We are one of Israel’s leading employment and employee benefits practices, highly regarded for our services across all aspects of contentious and non-contentious employment and employee benefits law. S. Horowitz & Co. is also one of the few large Israeli commercial law firms to offer a full-service employment and employee benefits practice.
With the support of the most prominent, active and robust litigation group in Israel, clients turn to S. Horowitz & Co. for the formidable strength the firm possesses in employment litigation in its own right.
Our Employment Practice Team has built on its already enhanced visibility in the field, advising local and international clients, including multinational corporations, local businesses and start-ups as well as public institutions, embassies and other government-owned, regulated entities, on a wide range of labour and employment issues.
We have extensive experience advising our clients, their in-house counsel, and their HR departments on all employment-related matters arising from the operation, management and development of their business and trading activities in Israel. We are well versed in providing local representation to international entities unfamiliar with local law and custom.
Our court experience is second to none.
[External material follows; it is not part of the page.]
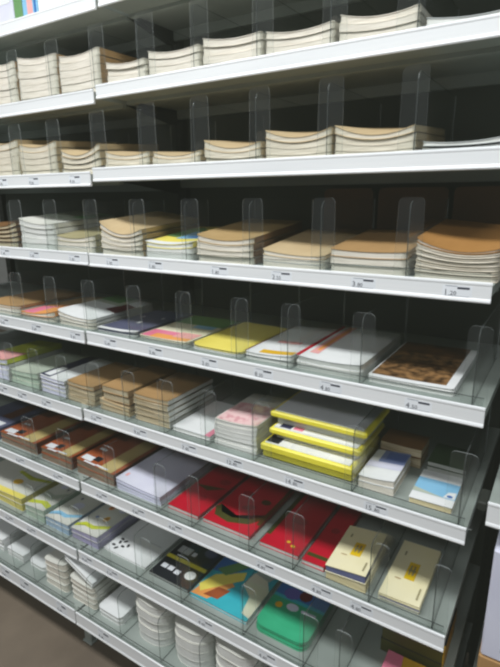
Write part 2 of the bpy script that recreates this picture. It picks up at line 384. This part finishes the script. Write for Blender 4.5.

We appear on behalf of clients before the entire range of Israeli labour courts, arbitration tribunals and mediation boards in cases involving individual and collective employment disputes of every kind, including:
(a) Collective labor disputes with employee unions and employee representatives regarding workplace conditions, redundancy programs, and pension and termination benefits;
(b) Claims of unfair labor practices including wrongful discrimination on grounds of gender, sexual harassment, parenthood and race, defamation of character, bullying in the workplace;
(c) Claims of unlawful competition, solicitation and breach of confidentiality commitments;
(d) Class actions involving labor disputes;
(e) Claims for overtime and compensation for time worked on the weekly day of rest and public holidays;
(f) Claims for entitlements due to survivors or dependents of an employee upon his/her passing, including entitlements arising from “common-law” marriages;
(g) Claims of independent contractors for employment benefits;
(h) Collective labor disputes with employee unions and employee representatives regarding representativeness in budding union situations.
As one of the few full service commercial law firms in Israel, we offer a complete employment and employee benefits practice covering all aspects of contentious and non-contentious employment and employee benefits law, working closely and seamlessly with other departments in the firm, =such as: corporate, tax, intellectual property, white-collar crime.
Our legal practice includes ongoing counsel on employment issues and specifically:
- Negotiating and drafting employment and consulting agreements and termination of such agreements at all levels, including in multi-national situations;
- Negotiating and drafting collective agreements and arrangements;
- Handling human resources issues arising from mergers, acquisitions, corporate reorganizations, redundancies and insolvencies;
- Adapting foreign law templates of our international clients or staff handbooks to comply with Israeli law and practice;
- Drafting and adapting ESOPs and executive compensation programs;
- Providing legal opinions and ongoing legal advice on all aspects of employment law, including privacy and data protection, discrimination and other unfair labour practices;
- Advising on industrial disputes, including in cases of the budding union representation;
- Acting as regulatory lawyers such as by obtaining work permits for foreign employees and advising on permits under other legislative requirements such as permits for time worked on the weekly rest and public holidays;
- Advising on disputes with the regulator regarding employment conditions of public bodies which receive public funding and are subject to the supervision of the Ministry of Finance.